Singapore’s central bank unexpectedly eased monetary policy, sending the currency to the weakest since 2010 as the country joined global policy makers in shoring up growth amid dwindling inflation.
The Monetary Authority of Singapore, which uses the currency as its main policy tool, said it will seek a slower pace of appreciation in the island’s dollar in an unscheduled statement Wednesday. It also cut the inflation forecast for 2015, predicting prices may fall as much as 0.5 percent.
The move was the first emergency policy change since one following the Sept. 11, 2001 attacks for the MAS — which only has two scheduled policy announcements a year — reflecting how the plunge in oil has changed the outlook in recent months. Singapore becomes at least the ninth nation to ease policy this month, as officials from Europe to Canada and India contend with escalating disinflation and faltering global growth.
“They’re essentially trying to stay ahead” by moving before the scheduled April policy review, said Song Seng Wun, an economist at CIMB Research in Singapore. “We’ve already seen so many central banks cut. For Singapore to do such an unscheduled move, it has to be against the backdrop of enormous uncertainty.”
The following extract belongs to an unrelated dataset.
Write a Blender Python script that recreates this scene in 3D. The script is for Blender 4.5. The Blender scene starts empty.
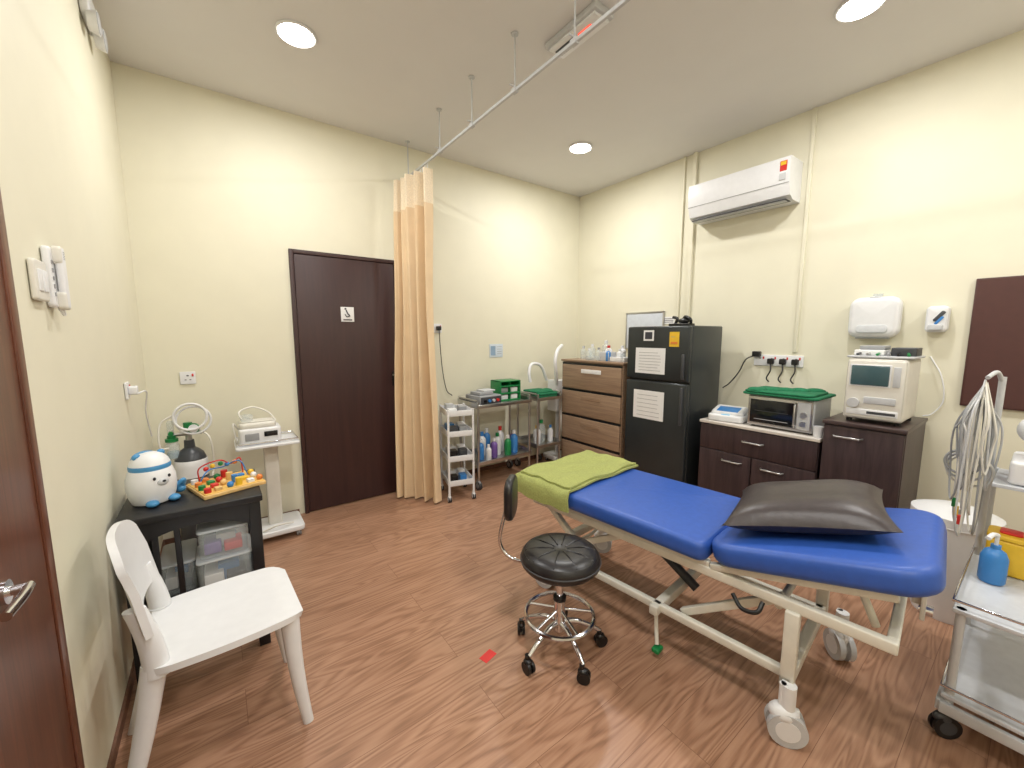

The European Central Bank announced quantitative easing plans this month while Canada, Denmark and India cut interest rates. More may come — the Bank of Japan chief said the country may need to get creative in any further monetary stimulus and Thai policy makers face growing pressure to lower borrowing costs.
Countries seeking cheaper currencies are running up against a limited number of major economies where policy makers are at ease with appreciation. The exceptions include the U.S. and Switzerland, which abandoned its exchange-rate cap this month. In Australia, where an acceleration in core inflation sent the local currency higher Wednesday, the central bank has signaled it would prefer a weaker exchange rate.
Singapore’s dollar has fallen almost 6 percent against the U.S. dollar in the past three months, the third-biggest loser among 11 most-traded Asian currencies tracked by Bloomberg.
The MAS will probably weaken the Singapore dollar “quite solidly” and the currency may drop to about S$1.4 against the U.S. dollar by the end of March, said Tsutomu Soma, department manager of the fixed-income business unit at Rakuten Securities.
“Since the last Monetary Policy Statement in October, developments in the global and domestic inflation environment have led to a significant shift in Singapore’s CPI inflation outlook for 2015,” the MAS said. “The global economy continues to grow at an uneven pace” and falling oil prices have curbed inflation, it said.
Singapore’s consumer prices fell for a second month in December for the first time since 2009, according to data compiled by Bloomberg. The central bank cut its 2015 inflation forecast to a range of negative 0.5 percent to 0.5 percent, from the October prediction of 0.5-to-1.5 percent.
Wednesday’s decision follows an unscheduled rate cut by India this month and was Singapore’s first unplanned monetary policy change since one in the aftermath of the Sept. 11, 2001, terrorist attacks in the U.S. The central bank last eased policy in October 2011.
Singapore guides the local dollar against a basket of currencies within an undisclosed band and adjusts the pace of appreciation or depreciation by changing the slope, width and center of the band.
The central bank will reduce the slope of the policy band for the island’s dollar, with no change to its width and the level at which it is centered, it said. Singapore will keep a “modest and gradual appreciation” in its currency policy band, the authority said.
“Singapore is experiencing a profound disinflation dynamic that in the absence of recovering domestic or external demand could morph into more problematic deflation,” said Glenn Maguire, a Singapore-based economist at Australia & New Zealand Banking Group Ltd. “We continue to assess Singapore as a growth underperformer in 2015.”
The MAS is sticking to its main policy cycle of scheduled statements in April and October, even as it is always prepared to conduct policy reviews in between, it said in a separate statement.
“I don’t expect a huge boost to growth from this move,” said Michael Wan, a Singapore-based economist at Credit Suisse. “Whether it arrests disinflation, I think a bit, but the bigger drivers are still what happens in the global commodity markets and especially oil.”
The Singapore economy remains on track to grow 2 percent to 4 percent in 2015, the central bank said. Gross domestic product expanded an annualized 1.6 percent in the three months to Dec. 31 from the previous quarter, less than analysts estimated, after its manufacturing industry weakened with slowing growth in China and an uneven global recovery.